Russian symbolism

Russian symbolism was an intellectual and artistic movement predominant at the end of the 19th and beginning of the 20th century. It represented the Russian branch of the symbolist movement in European art, and was mostly known for its contributions to Russian poetry.

Primary influences on the movement were the irrationalistic and mystical poetry and philosophy of Fyodor Tyutchev and Vladimir Solovyov, the novels of Dostoevsky, the operas of Richard Wagner, the philosophy of Arthur Schopenhauer and Friedrich Nietzsche, French symbolist and decadent poets (such as Stephane Mallarme, Paul Verlaine and Charles Baudelaire), and the dramas of Henrik Ibsen.

The movement was inaugurated by Nikolai Minsky's article The Ancient Debate (1884) and Dmitry Merezhkovsky's book On the Causes of the Decline and on the New Trends in Contemporary Russian Literature (1892). Both writers promoted extreme individualism and deified the act of creation. Merezhkovsky was known for his poetry as well as a series of novels on god-men, among whom he counted Christ, Joan of Arc, Dante, Leonardo da Vinci, Napoleon, and (later) Hitler. His wife, Zinaida Gippius, also a major poet in the early days of the symbolist movement, opened a salon in St Petersburg, which came to be known as the "headquarters of Russian decadence."
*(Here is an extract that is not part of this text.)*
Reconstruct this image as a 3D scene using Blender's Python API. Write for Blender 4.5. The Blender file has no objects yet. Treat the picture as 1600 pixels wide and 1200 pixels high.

By the mid-1890s, Russian symbolism was still mainly a set of theories and had few notable practitioners. Alexander Dobrolyubov published a book of verse in 1895, just before renouncing lay poetry in favour of wanderings from one monastery to another. Another talented author, Ivan Konevskoy, died at the age of 24. It was not until the new talent of Valery Bryusov emerged that symbolist poetry became a major movement in Russian literature. In order to represent symbolism as a movement of formidable following, Bryusov adopted numerous pen-names and published three volumes of his own verse, entitled Russian Symbolists. An Anthology (1894-95). Bryusov's mystification proved successful - several young poets were attracted to symbolism as the latest fashion in Russian letters. In addition to Bryusov, the most popular poets were Konstantin Bal'mont, who believed in first inspiration and sometimes intentionally left his verse unrevised, and the pessimistic Fyodor Sologub, who referred to himself as the bard of death.